Using one of the world’s largest ion accelerators at the Helmholtz Centre for Heavy Ion Research (Darmstadt, Germany), a group including CDAC Academic Partner Maik Lang, former CDAC students Will Cureton and Raul Palomares, and current student Cale Overstreet, along with colleagues from the Institute of Energy and Climate Research (Jülich, Germany), the Karlsruhe Institute of Technology (Karlsruhe, Germany), and Stanford University have studied the response of SmPO4 (monazite structure) and TbPO4 (xenotime structure) under intense heavy ion irradiation.  The work aims to model how robust these structures are in response to intense radiation and to evaluate their potential stability in a nuclear waste storage environment.

Transmission electron microscopy shows that both materials lose crystallinity under irradiation in a very similar manner, experiencing some degree of amorphization.
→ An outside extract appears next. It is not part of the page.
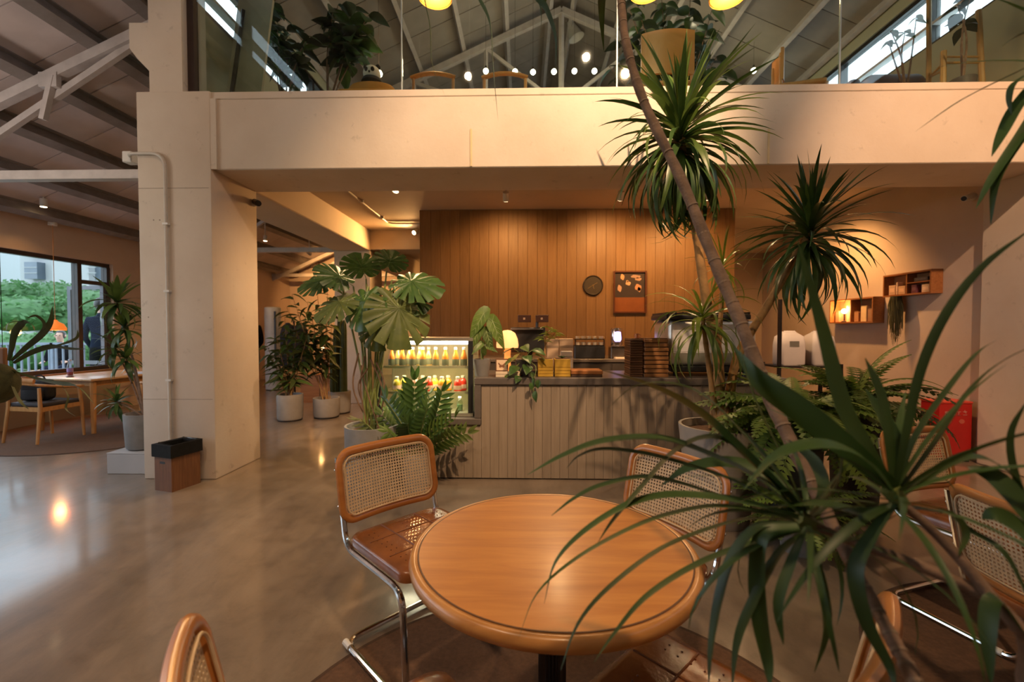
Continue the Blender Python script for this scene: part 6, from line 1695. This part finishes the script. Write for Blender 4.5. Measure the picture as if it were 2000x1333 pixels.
# reflected light dots over the mezzanine, built as hanging bulbs
GB = 'bulbs in place of reflected dots over the mezzanine'
BULB = emis('glint_bulb_glow', (1.0, .86, .58), 26)
meb = MB().ball((0, 0, 0), .042, 12, 8).mesh('bulb', BULB); mes = MB().lathe([(.016, .036), (.018, .04), (.016, .085)], (0, 0, 0), 10).mesh('socket', DARKMETAL)
for i, (px, py) in enumerate(((740, 144), (949, 139), (1006, 140), (1041, 141), (1082, 140), (1122, 139), (1161, 139), (1280, 132), (1369, 138), (1472, 138))):
    Y = 7.6 if i else 5.6; a = at(px, py, Y)
    t = thing('glint_bulb', 'small bulb built for a reflected light dot upstairs, %s in the line of bulbs counted from the panda toy' % ORD[i], 'light bulb', a, 0, GB)
    inst('bulb', meb, t); inst('socket', mes, t)
    MB().tube([(0, 0, .085), (0, 0, zn(a.x) - a.z)], .002, 4).build('wire', DARKMETAL, t)
for px in (1000, 1140, 1330): lamp('glint_light', 'POINT', at(px, 125, 7.3), 7, SOFTW, .1)  # added point lights giving the reflected dots some spill
# amber dome pendants high over the mezzanine
for px, Y, lab in ((850, 5.4, 'amber dome pendant at the top of the photo above the curved chair backs'), (1421, 5.4, 'amber dome pendant at the top of the photo above the tall plywood chair'), (1262, 5.8, 'amber dome pendant at the top of the photo above the dark bushy tree')):
    a = at(px, -4 if px != 1262 else -14, Y); t = thing('dome_pendant', lab, 'lamp', a, 0, 'dome pendants over the mezzanine')
    MB().lathe([(.20, 0), (.205, .02), (.17, .12), (.08, .19), (.02, .20)], (0, 0, 0), 28, False, False).build('shade', plain('amber_shade_%d' % px, (.62, .30, .07), .4), t)
    MB().lathe([(.19, .012), (.001, .03)], (0, 0, 0), 28, False, False).build('diffuser', emis('dome_glow_%d' % px, (1.0, .42, .08), .5), t)
    MB().tube([(0, 0, .20), (0, 0, zn(a.x) - a.z)], .004, 6).build('cord', DARKMETAL, t)
    lamp('dome_light', 'POINT', a + Vector((0, 0, -.06)), 14, WARM, .1, parent=t)
a = at(1126, 74, 9.0); cp_ = thing('cone_spotlight', 'white conical spotlight hanging from the roof truss', 'spotlight', a)
MB().lathe([(.16, 0), (.14, .03), (.06, .34), (.03, .36)], (0, 0, 0), 24, False, True).xform(Matrix.Rotation(R(-22), 4, 'Y')).build('cone', WHITEPL, cp_)
MB().tube([(-.13, 0, .33), (-.2, 0, .62), (-.2, 0, zn(a.x - .2) - a.z)], .012, 8).build('arm', WHITEPL, cp_)
# upstairs plants
def upbush(px, py, Y, label, spots, meshes, l, per, seed, potr=.2, poth=.45, potm=GREYPOT):
    a = at(px, py, Y); t = thing('upstairs_plant', label, 'plant', (a.x, Y, ZM), 0, 'plants on the mezzanine')
    pot_mesh(t, potr * .85, potr, poth, potm)
    base = Vector((a.x, Y, ZM + poth - .03)); rnd = random.Random(seed)
    for sx_, sy_ in spots:
        tip = at(sx_, sy_, Y + rnd.uniform(-.25, .25))
        MB().tube(catmull([base, base.lerp(tip, .5) + Vector((rnd.uniform(-.06, .06), 0, .06)), tip], 4), [.012, .004], 5).build('stem', TRUNKM, t, True)
        for k in range(per):
            a_ = k * 2.4 + rnd.uniform(0, .6); q_ = base.lerp(tip, 1 - .035 * k)
            put(rnd.choice(meshes), 'leaf', None, t, q_, (math.cos(a_), math.sin(a_), rnd.uniform(-.6, .3)), l * rnd.uniform(.7, 1.25), rnd.uniform(-.5, .5))
    return t
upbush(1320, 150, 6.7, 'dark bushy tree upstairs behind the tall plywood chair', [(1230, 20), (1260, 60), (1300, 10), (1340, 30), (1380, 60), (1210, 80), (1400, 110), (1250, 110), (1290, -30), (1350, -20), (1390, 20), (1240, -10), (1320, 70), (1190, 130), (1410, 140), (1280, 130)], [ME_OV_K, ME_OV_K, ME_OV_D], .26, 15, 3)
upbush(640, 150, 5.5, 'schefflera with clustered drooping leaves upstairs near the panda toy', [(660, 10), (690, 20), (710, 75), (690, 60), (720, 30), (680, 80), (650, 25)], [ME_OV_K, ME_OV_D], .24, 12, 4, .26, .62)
upbush(556, 150, 5.35, 'dark spiky plant upstairs along the sloping window line', [(510, 10), (540, 30), (560, 60), (520, 60), (590, 100), (575, 130), (545, 90), (530, -20), (600, 70)], [BB_D, ME_OV_K], .20, 12, 5, .16)
upbush(500, 160, 5.0, 'plant upstairs at the railing end beside the dark steel post', [(490, 40), (510, 90), (500, -10), (520, 20)], [ME_OV_K, BB_D], .24, 9, 6)
upbush(1770, 160, 4.75, 'thin sapling upstairs silhouetted against the white window', [(1768, 60), (1790, 30), (1740, 60), (1735, 80)], [ME_OV_M], .12, 3, 7, .12, .3)
upbush(1880, 160, 4.3, 'slender tree upstairs beside the wooden ladder rack', [(1870, 10), (1900, -20), (1885, 40)], [ME_OV_K], .14, 4, 8, .10, .18, DARKPOT)
# sofa, ladder rack
a = at(1758, 137, 4.95); so_ = thing('brown_sofa', 'rounded brown leather sofa back upstairs in front of the white window', 'sofa', (a.x, 5.1, ZM))
SOFM = plain('sofa_brown', (.10, .045, .03), .5, 0, .15, 6)
MB().rbox(-.32, .32, -.15, .10, .12, a.z - ZM, .10, 5).build('backrest', SOFM, so_); MB().rbox(-.36, .36, .10, .62, .12, .45, .06, 3).build('seat', SOFM, so_)
for s_ in (-1, 1): MB().rbox(s_ * .38 - .06, s_ * .38 + .06, -.05, .60, .12, .62, .04, 3).build('armrest', SOFM, so_)
for s_ in (-1, 1):
    for yy in (-.05, .55): MB().lathe([(.018, 0), (.022, .119)], (s_ * .28, yy, 0), 8).build('leg', DARKMETAL, so_)
lr = thing('ladder_rack', 'wooden ladder rack upstairs with tall posts and rungs', 'rack', (at(1860, 160, 4.55).x, 4.6, ZM))
LRM = plain('ladder_wood', (.46, .25, .07), .5, 0, .12, 10)
def lbar(p0, p1, r, nm): MB().tube([p0, p1], r, 8).build(nm, LRM, lr, True)
l1, l2 = at(1815, 170, 4.75), at(1815, -60, 4.75); lbar((l1.x, 4.75, ZM), l2, .022, 'post')
l3, l4 = at(1842, 170, 4.5), at(1843, 100, 4.5); lbar((l3.x, 4.5, ZM), l4, .024, 'post')
l5, l6 = at(1922, 170, 4.5), at(1911, 20, 4.5); lbar((l5.x, 4.5, ZM), l6, .024, 'post')
lbar(at(1845, 111, 4.5), at(1913, 111, 4.5), .010, 'rung'); lbar(at(1816, 150, 4.74), at(1842, 138, 4.5), .012, 'rung'); lbar((l3.x, 4.5, ZM + .45), (l5.x, 4.5, ZM + .45), .012, 'rung'); lbar((l1.x, 4.75, ZM + .45), (l3.x, 4.5, ZM + .45), .012, 'rung')
# grey round planter upstairs
a = at(632, 148, 5.2)
# vent hood slab leaning upstairs (grey panel beside the end post)
pnl = thing('leaning_screen', 'grey folding screen upstairs leaning by the dark steel post', 'screen', (-2.74, 4.36, ZM))
MB().bar((0, 0, 0), (.10, .10, 1.15), .34, .03, (0, 1, 0)).build('board', plain('grey_panel', (.30, .28, .22), .7), pnl); MB().bar((-.1, -.05, 0), (.0, .04, 1.0), .03, .03).build('strut', DARKMETAL, pnl)

# ================================================================ LAMPS OF THE PLACE AND ADDED FILL LAMPS
def spot_fixture(loc, target, energy, label, cone=75, col=WARM, size=.06, name='ceiling_spot', blend=.7, mount=None, glow=6):
    loc = Vector(loc); t = thing(name, label, 'spotlight', loc)
    d_ = (Vector(target) - loc).normalized()
    MB().tube([-d_ * .06, d_ * .05], .040, 16).build('housing', WHITEPL, t)
    MB().tube([d_ * .0501, d_ * .054], .034, 16).build('lens', emis('lens_' + t.name.replace('.', '_'), (1.0, .72, .40), glow), t)
    up = mount if mount is not None else ZS - loc.z
    MB().tube([(0, 0, .0), (0, 0, up)], .010, 8).build('stem', WHITEPL, t)
    lamp('spot_beam', 'SPOT', loc + d_ * .07, energy, col, size, target, cone, blend, parent=t)
    return t
def mz(x): return zn(x)
spot_fixture((1.7, .55, 5.62), (.25, 3.97, 2.75), 950, 'roof spotlight washing the middle of the beam', 50, (1, .64, .36), .05, mount=mz(1.7) - 5.62)
spot_fixture((-.9, .55, 5.62), (-2.3, 3.97, 2.3), 100, 'added fill spotlight aimed at the pillar end of the beam', 70, (1, .68, .42), .05, mount=mz(-.9) - 5.62)  # unseen lamp added as fill for the front pillar
spot_fixture((3.1, .35, 5.4), (4.4, 5.2, 1.3), 620, 'roof spotlight aimed at the wall with the shelves', 52, (1, .60, .34), .05, mount=mz(3.1) - 5.4)
spot_fixture((.6, -.4, 5.3), (.2, 1.5, .7), 230, 'roof spotlight shining down on the round table', 70, (1, .66, .36), .10, mount=mz(.6) - 5.3)
spot_fixture((1.0, .75, 5.75), (1.3, 4.8, 4.3), 200, 'added roof spotlight brightening the mezzanine chairs', 55, (1, .72, .45), .05, mount=mz(1.0) - 5.75)  # unseen lamp added so the mezzanine chairs come out brighter
spot_fixture((-1.8, .3, 5.3), (-2.0, 2.2, 0), 120, 'roof spotlight over the open concrete floor', 75, (1, .70, .45), .12, mount=mz(-1.8) - 5.3)
for i, (x, y, tx_, ty_, tz_, e) in enumerate(((-.22, 5.7, -.22, 6.75, 1.8, 44), (1.22, 5.7, 1.22, 6.75, 1.8, 54), (2.3, 5.7, 2.35, 6.75, 1.7, 54), (.4, 5.0, .4, 4.4, .9, 70), (2.2, 5.0, 2.0, 4.2, .9, 70), (-1.5, 5.3, -1.7, 4.6, .8, 80), (3.7, 6.2, 4.4, 6.6, 1.6, 90))):
    spot_fixture((x, y, ZS - .12), (tx_, ty_, tz_), e, 'ceiling spotlight under the mezzanine, %s of seven' % ORD[i], 125, WARM2 if i < 3 or i == 6 else WARM, .05)
q = at(812, 453, 8.0)
spot_fixture((q.x, 8.0, q.z), (-2.6, 7.0, 2.4), 110, 'lit spotlight on the cross beam beside the panelled wall', 140, WARM2, .05, glow=30)
for i, (px, py, Y, e) in enumerate(((85, 397, 6.0, 6), (518, 466, 9.0, 22), (604, 495, 10.6, 200))):
    a = at(px, py, Y)
    spot_fixture(a, (a.x, a.y, 0) if i < 2 else (a.x + .3, 13.0, 2.2), e, 'glowing downlight under the aisle roof, %s from the window table' % ORD[i], 110, WARM2, .015, 'aisle_downlight', mount=max(.02, zr(a.x) - a.z), glow=9)
spot_fixture((-1.62, 7.25, 2.98), (-3.05, 8.14, .9), 60, 'added ceiling spotlight lighting the back pillar behind the monstera', 50, WARM2, .04)  # hidden lamp added to put the orange glow on the back pillar
for i, (x_, y_) in enumerate(((-5.3, 1.0), (-5.0, 2.7))):  # unseen globes added to brighten the aisle roof
    t = thing('fill_globe', 'added fill lamp, a white globe under the aisle roof, %s from the entrance side' % ORD[i], 'lamp', (x_, y_, 2.55), 0, 'added fill globes in the aisle')
    MB().ball((0, 0, 0), .12, 20, 12).build('globe', emis('fill_globe_glass_%d' % i, (1.0, .86, .72), 1.5), t)
    MB().lathe([(.03, .115), (.03, .15), (.01, .16)], (0, 0, 0), 12).build('cap', DARKMETAL, t)
    MB().tube([(0, 0, .16), (0, 0, zr(x_) - 2.55)], .003, 5).build('cord', DARKMETAL, t)
    lamp('fill_globe_light', 'POINT', (x_ + .0, y_, 2.75), 24, (1, .86, .74), .13, parent=t)
spot_fixture((-1.9, 10.6, 2.9), (-1.9, 13.2, 2.2), 60, 'ceiling spotlight lighting the far wall behind the panelling', 120, WARM2, .06)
The local structural arrangement within the amorphous region is also retained in both materials as confirmed by Raman spectroscopy, suggesting that, despite their different structures, changes in chemistry that might take place within nuclear waste forms will not dramatically affect these materials’ responses to ion irradiation.

Overstreet, C., J. Cooper, E. O’Quinn, W. Cureton, R. Palomares, J. Leys, G. Deissmann, S. Neumeier, C.-H. Chen and M. Lang, Structural stability of REE-PO4 (REE = Sm, Tb) under swift heavy ion irradiation. Nuclear Instruments and Methods in Physics Research B, 527, 34-39 (2022).